All period and character costumes were provided, but artistes were responsible for their own make-up (Leichner) usually bought from a branch of Boots. Stocks were held in most small towns for the local amateurs.   There were no fares involved. The members of the company travelled on the back of a lorry, hired to move the company and all it’s equipment from one village or town to the next. It was a little self-contained community and as long as a newcomer learned the ground rules and observed the superstitions all would be well.

Earlier touring companies  usually presented the play (as billed) followed by a comedy sketch to round off the evening. The Kinloch Players reversed the order and opened with a sketch and/or ‘turns’. Occasionally there would be a Go-as-you-please Competition.

Henry Parker had a vent act and also did a club swinging ‘turn’. Henry Parker Junr. had a Chinese conjuring act billed as ‘Kai Yen Su’, sometimes with two female assistants. He also did paper tearing. Other artistes sang or danced. If the play was short, the evening was filled out with several items, combined into a kind of mini variety show. In the early years, for the mood music for the plays and the accompaniment of the ‘turns’ a piano provided the only music.

Henry Parker Jnr. had a Chinese conjuring act.

The sketches were traditional and performed in fit-ups through the years. Some were probably shortened versions of Victorian one-act plays. Others were adapted from vaudeville sketches. The West Highland Players had a sketch called ‘The mock doctor’,  a very free version of ‘La malade imaginaire’. There were several one act straight plays including ‘The woman in Budapest’ and ‘A baby’s shoe’.

After the sketch or turns, Henry Parker or Mary Kinloch stepped through the ‘tabs’ and made a speech about the forthcoming productions. In rep theatres the custom was for the leading actor to step forward during the final curtain call, thank the audience for being there and announce the next production. By inserting it between the sketch and the play, Henry Parker made sure he had a captive audience for the forthcoming list of plays.

The main part of the evening’s entertainment followed.
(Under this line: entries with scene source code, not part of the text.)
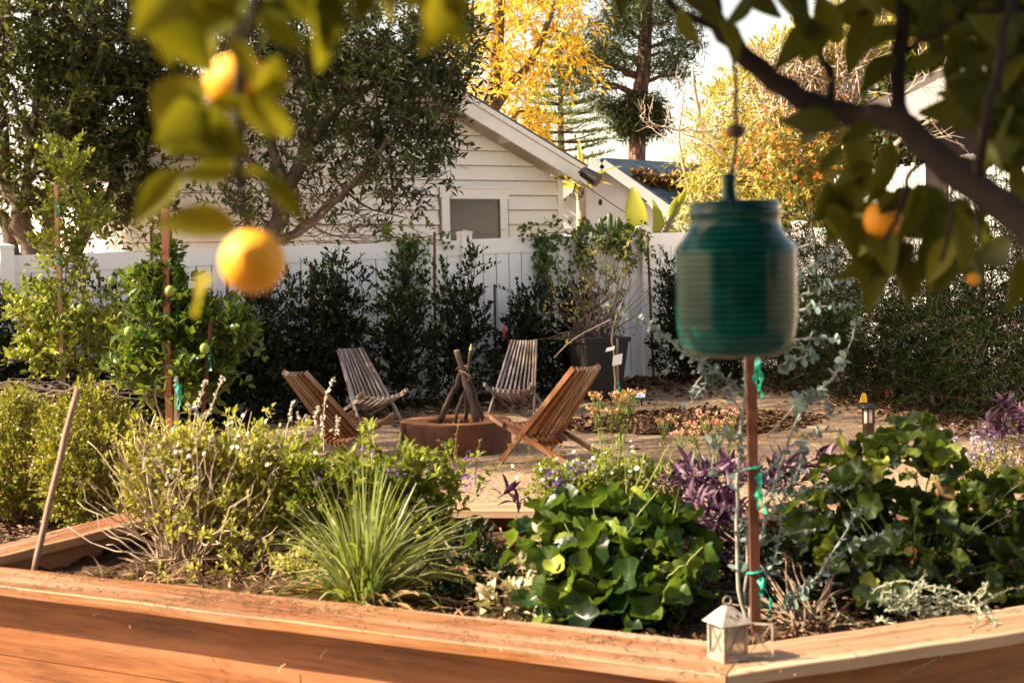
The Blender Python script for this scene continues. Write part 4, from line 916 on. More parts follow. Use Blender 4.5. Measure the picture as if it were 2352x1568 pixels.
# ================================================================ BED PLANTS
def bp_(x, y, z=.17): return A3(gp(x, y, z))
def bushy(name, label, cat, x, yb, blobs, d, n, ll, lw, mat, tpl=OVAL, tl=.12, stems=26, wm=None, wr=.005, extra=(), up=.35, droop=.1, upd=.45, base=None, wig=.008):
    base = bp_(x, yb) if base is None else base; mw, ml = MB(), MB()
    for (bx, by, bd, rx, ry, cnt) in blobs:
        c = pe(bx, by, bd, rx, ry); crown(mw, ml, [(c[0], c[1], cnt)], tl, n, ll, lw, tpl, r=.0018, out=.5, upd=upd, droop=droop, up=up)
        for j in range(max(2, int(stems / len(blobs)))):
            e = A3(c[0]) + rng.normal(size=3) * np.asarray(c[1]) * .55; c0 = base + V(rng.normal() * .05, rng.normal() * .04, 0); limb(mw, [c0, c0 + (e - c0) * .5 + V(0, 0, .06) + rng.normal(size=3) * .02, e], wr, wr * .35, 5, wig=wig)
    return plant(name, label, cat, base, mw, ml, mat, wmat=wm, extra=extra)
# 1 grey-twigged bush on the left
d = 6.8
fl_ = MB(); Pq = [A3(at(400 + rng.normal() * 25, 1090 + rng.normal() * 45, d - .25)) for _ in range(26)] + [A3(at(520 + rng.normal() * 90, 1000 + rng.normal() * 30, d - .25)) for _ in range(40)]
fl_.leaves(Pq, rv(len(Pq)), rv(len(Pq)), .022, .018, ROUND)
b1 = bushy('twiggy_sage_bush', 'sunlit bush of pale grey twigs and small yellow-green leaves, left in the raised bed', 'bush', 440, 1298,
      [(370, 1068, d, 65, 45, 78), (450, 1038, d, 80, 45, 120), (560, 1043, d, 80, 45, 120), (325, 1128, d, 50, 50, 48), (420, 1148, d, 100, 50, 114), (540, 1148, d, 100, 55, 144), (630, 1108, d, 70, 60, 114), (480, 1210, d - .1, 130, 40, 60), (610, 1200, d, 70, 50, 72)],
      d, 9, .030, .017, G_SAGE, tl=.11, stems=90, wm=G_PALETWIG, wr=.006, extra=[('flowers', fl_, G_WHT)], wig=.012)
mw = MB()
for j in range(110):
    a = rng.normal() * .8 - .05; L_ = .35 + .40 * rng.random(); c0 = bp_(440, 1298) + V(rng.normal() * .05, rng.normal() * .05, 0); e = c0 + V(math.sin(a) * L_ * .9, rng.normal() * .12, math.cos(a) * L_)
    P_ = limb(mw, [c0, (c0 + e) / 2 + rng.normal(size=3) * .05, e], .006, .0015, 5, wig=.01)
mw.build('bare_stems', G_PALETWIG, b1, smooth=True)
mw, ml = MB(), MB()
for j in range(95):
    x, y = rng.uniform(300, 690), rng.uniform(1020, 1200); c0 = A3(at(x, y, 6.75)); dx = (x - 480) / 200; e = c0 + V(dx * .10 + rng.normal() * .07, rng.normal() * .08, .05 + .14 * rng.random()); P_ = np.array(limb(mw, [c0, (c0 + e) / 2 + rng.normal(size=3) * .01, e], .0022, .0012, 4, wig=.004))
    twigs(None, ml, P_[2:], rv(len(P_) - 2) * V(1, 1, .3) + V(0, 0, .9), .03, 3, .034, .015, OVAL)
mw.build('loose_sprigs', G_PALETWIG, b1, smooth=True); ml.build('sprig_leaves', G_SAGE, b1, smooth=True)
# silvery flower spikes rising from the same clump
def spikes(lst, name, label, mat, smat, r=.006, cat='plant', wsp=.010):
    mw, ml = MB(), MB(); b0 = None
    for (x0, y0, x1, y1, d) in lst:
        a, b_ = A3(at(x0, y0, d)), A3(at(x1, y1, d)); b0 = a if b0 is None else b0; mid_ = (a + b_) / 2 + rng.normal(size=3) * .012
        P_ = np.array(limb(mw, [a, mid_, b_], .003, .0018, 4, wig=.003)); q = P_[len(P_) // 2:]; q = np.repeat(q, 8, 0) + rng.normal(size=(len(q) * 8, 3)) * .004
        D = rv(len(q)) + V(0, 0, .3); ml.leaves(q, D, rv(len(q)), wsp * 1.4, wsp, ROUND)
    return plant(name, label, cat, b0, mw, ml, mat, wmat=smat, lname='flower_spike')
spikes([(440, 1010, 470, 875, 6.6), (450, 1020, 512, 872, 6.6), (470, 1000, 430, 930, 6.6), (655, 1010, 672, 925, 7.3), (700, 1010, 706, 955, 7.3), (740, 1010, 765, 872, 7.3), (722, 1010, 730, 940, 7.3), (745, 1040, 742, 955, 7.2), (690, 1010, 684, 950, 7.3), (765, 1010, 775, 960, 7.3), (640, 1020, 600, 1000, 7.1)],
       'silver_flower_spikes', 'pale woolly flower spikes standing above the twiggy bush', leafmat('woolly_spike', [(.42, .36, .32), (.62, .56, .50), (.75, .72, .68)], .2, rough=.8), G_PALETWIG)
# 2 greener bush with violet flowers
d = 6.75; fl_ = MB(); Pq = [A3(at(x + rng.normal() * 9, y + rng.normal() * 7, d - .3)) for x, y in ((730, 1100), (1075, 1115), (845, 1045), (905, 1090), (1090, 1095), (1078, 1050)) for _ in range(9)]
fl_.leaves(Pq, rv(len(Pq)), rv(len(Pq)), .022, .011, OVAL)
bushy('violet_flowered_bush', 'green leafy bush with a few violet flowers between the twiggy bush and the grass clump', 'bush', 810, 1300,
      [(710, 1099, d, 50, 40, 45), (800, 1094, d + .1, 70, 36, 58), (890, 1119, d + .1, 70, 40, 52), (970, 1144, d, 60, 45, 45), (700, 1160, d, 80, 50, 65), (830, 1140, d, 100, 50, 78), (940, 1190, d, 90, 50, 58), (760, 1230, d, 110, 45, 58), (1020, 1160, d, 40, 60, 26)],
      d, 7, .042, .024, G_LANT, tl=.12, stems=60, extra=[('flowers', fl_, G_VIO)])
mw, ml = MB(), MB()
for j in range(80):
    x, y = rng.uniform(660, 1050), rng.uniform(1075, 1190); c0 = A3(at(x, y, 6.7)); e = c0 + V(rng.normal() * .08, rng.normal() * .08, .04 + .15 * rng.random()); P_ = np.array(limb(mw, [c0, (c0 + e) / 2 + rng.normal(size=3) * .01, e], .002, .0012, 4, wig=.004))
    twigs(None, ml, P_[2:], rv(len(P_) - 2) * V(1, 1, .3) + V(0, 0, .8), .03, 3, .045, .018, OVAL)
b2 = [o for o in C.objects if o.name == 'violet_flowered_bush'][0]; mw.build('loose_sprigs', G_PALETWIG, b2, smooth=True); ml.build('sprig_leaves', G_LANT, b2, smooth=True)
spikes([(1030, 1120, 1055, 965, 7.0), (1060, 1120, 1048, 1000, 7.0), (1090, 1110, 1102, 1010, 7.0), (1160, 1060, 1185, 1000, 7.1), (1020, 1090, 1005, 1010, 7.0), (1185, 1085, 1215, 1030, 7.0), (860, 1060, 850, 1000, 7)], 'seed_stalks', 'thin brown seed stalks in front of the rusty fire pit', G_DRY, G_DRY, wsp=.006)
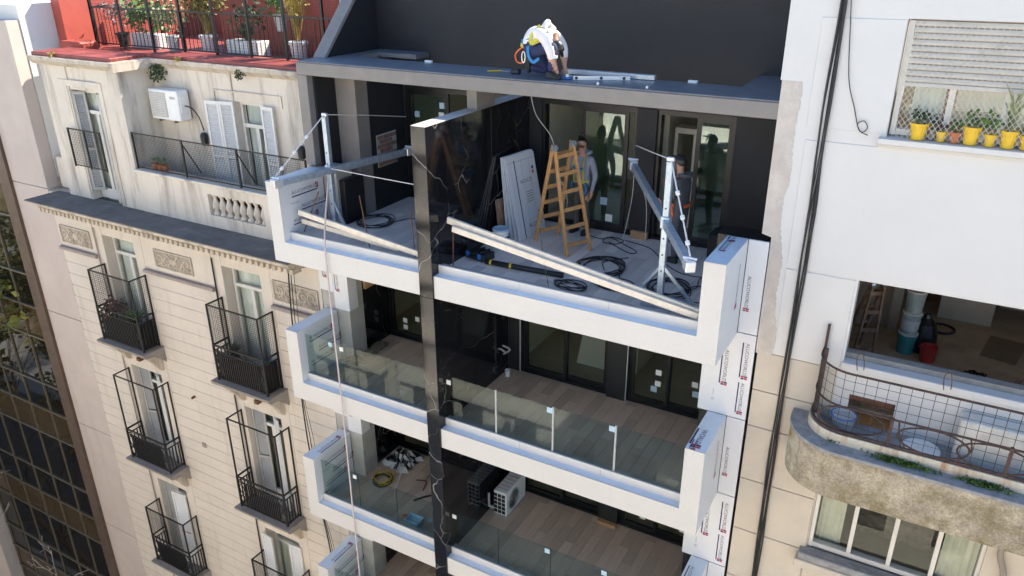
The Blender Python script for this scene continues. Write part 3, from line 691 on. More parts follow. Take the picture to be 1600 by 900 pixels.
    for a, b in yy: part(AB, 'marble_panel', 'black_marble', (3.31, 3.58, a, b, z+.0 if i else .0, 2.83 if i == 0 else z+H-.004), bevel=.003)
    # rooms behind
    part(AB, 'room_wall', 'beige_room', (-.1, 8.5, yb+3.5, yb+3.7, f, z+H+.3)); part(AB, 'room_wall', 'beige_room', (3.2, 3.7, yb+.25, yb+3.5, f, z+H+.2) if i == 0 else (3.25, 3.65, yb+.1, yb+3.5, f, z+H))
    part(AB, 'room_wall', 'beige_room', (5.75, 5.95, yb+1.0, yb+3.5, f, z+H))
    part(AB, 'room_floor', 'room_floor', (-.1, 8.5, yb+.12, yb+3.5, f-.012, f+.003))
    part(AB, 'room_side', 'beige_room', (-.12, .1, yb+.1, yb+3.5, f, z+H)); part(AB, 'room_side', 'beige_room', (8.35, 8.55, yb+.1, yb+3.5, f, z+H))
    if i:
        part(AB, 'loggia_wall', 'black_marble', (.45, .55, 1.62, 2.6, f, z+H)); part(AB, 'loggia_wall', 'charcoal_render', (7.82, 7.9, 1.62, 2.6, f, z+H))
        part(AB, 'ceiling', 'panel_white', (.31, 7.96, .31, 1.14, z+H-.1, z+H+.015)); part(AB, 'ceiling', 'panel_white', (.65, 7.80, 1.14, 1.63, z+H-.1, z+H+.015)); part(AB, 'ceiling', 'panel_white', (-.08, 8.54, 1.63, 6.4, z+H-.1, z+H+.015))
        part(AB, 'column', 'charcoal_render', (5.73, 6.11, 2.40, 2.7, f, z+H-.1), bevel=.004); part(AB, 'jamb_wall', 'charcoal_render', (3.58, 3.87, 2.44, 2.7, f, z+H-.1))
        for a, b in ((.56, 3.30), (3.88, 5.72), (6.12, 7.81)):
            part(AB, 'door_frame', 'black_frame', (a, b, 2.47, 2.6, f, f+.05), (a, b, 2.47, 2.6, z+2.62, z+H-.1), (a, a+.05, 2.48, 2.6, f+.05, z+2.62), (b-.05, b, 2.48, 2.6, f+.05, z+2.62))
        zt = z+2.62
        sash(AB, .62, 1.55, f+.05, zt, 2.50, [(.95, f+.42, .11, WP), (.95, f+.26, .11, WP), (1.28, f+.52, .11, WP)] if i == 1 else [(1.0, f+.6, .1, PB)])
        sash(AB, 1.5, 2.42, f+.05, zt, 2.55); sash(AB, 2.36, 3.25, f+.05, zt, 2.50)
        sash(AB, 3.93, 4.84, f+.05, zt, 2.50); sash(AB, 4.78, 5.67, f+.05, zt, 2.55)
        sash(AB, 6.17, 6.90, f+.05, zt, 2.50, [(6.69, f+.72, .11, WP), (6.69, f+.49, .11, WP), (6.62, f+.36, .12, PB)] if i == 1 else [(6.6, f+.35, .12, WP)])
        sash(AB, 6.85, 7.76, f+.05, zt, 2.55, [(7.36, f+.63, .11, WP), (7.39, f+.44, .12, PB)] if i == 1 else [(7.4, f+.3, .1, WP)])
        # glass balustrade
        for a, b, st in ((.31, 1.297, [(1.22, 1.30, .09, WP), (.95, 1.33, .09, PB)]), (1.303, 2.267, []), (2.273, 3.30, [(3.2, 1.28, .11, PB)]), (3.59, 4.617, [(3.66, 1.28, .09, WP)]), (4.623, 5.707, []), (5.713, 6.807, []), (6.813, 7.96, [])):
            g = part(AB, 'glass_panel', 'balcony_glass', (a, b, .194, .208, z+.50, z+1.395))
            if i == 1 or a > 4: 
                for (x, zz, s, c_) in (st or ([(b-.06, 1.33, .10, PB)] if 4 < a < 6 else [])): part(g, 'sticker', c_, (x-s/2, x+s/2, .188, .192, z+zz-s/2, z+zz+s/2))
            elif st: x, zz, s, c_ = st[0]; part(g, 'sticker', c_, (x-s/2, x+s/2, .188, .192, z+zz-s/2, z+zz+s/2))
        if i == 1:
            for x in (4.62, 5.71, 6.81): part(AB, 'edge_protector', 'grey_plastic', (x-.016, x+.016, .185, .217, z+.55, z+1.41), bevel=.003)
        else:
            for x in (1.3, 2.27, 4.62, 5.71, 6.81): part(AB, 'glass_joint', 'black_frame', (x-.003, x+.003, .196, .206, z+.55, z+1.395))
part(AB, 'marble_top', 'raw_concrete', (3.312, 3.578, -.028, 3.27, 2.831, 2.838))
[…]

The play was usually presented without an interval. The scenes or acts followed on with only a pause long enough to change the scenery and costumes. Unlike theatres, there were no bars waiting to take money from the customers for drinks or coffee.

The whole entertainment would usually last about an hour and three quarters. That was long enough when the seating consisted of wooden benches and plain chairs. At that time twice-nightly variety shows in theatres would last around one hour and forty or forty-five minutes. Cinema programmes were longer, with a first and second feature, news, trailers and sometimes ‘shorts’ (interest films or cartoons). Cinemas and theatres had padded tip-up seats.

For audiences, in rural areas, to have been willing to walk long distances, often in the dark and sit on wooden seats to watch the ‘Kinloch Players’ must seem very strange today. In 1950 the Scottish Press started to notice this strange phenomenon of a company of actors travelling to sometimes remote villages and managing to make a living at it.

Kinloch Players, Stage set, 1950But by 1955 making a living became harder. Henry Parker and Mary Kinloch were by then in their sixties and in spite of the enthusiasm of the young members of the company, keen to present a modern repertoire, the public became more theatrically sophisticated and less willing to leave the comfort of their homes for an evening’s entertainment.

The closing of the Kinloch Players in 1957 marked the end of the traditional touring fit-up in Scotland.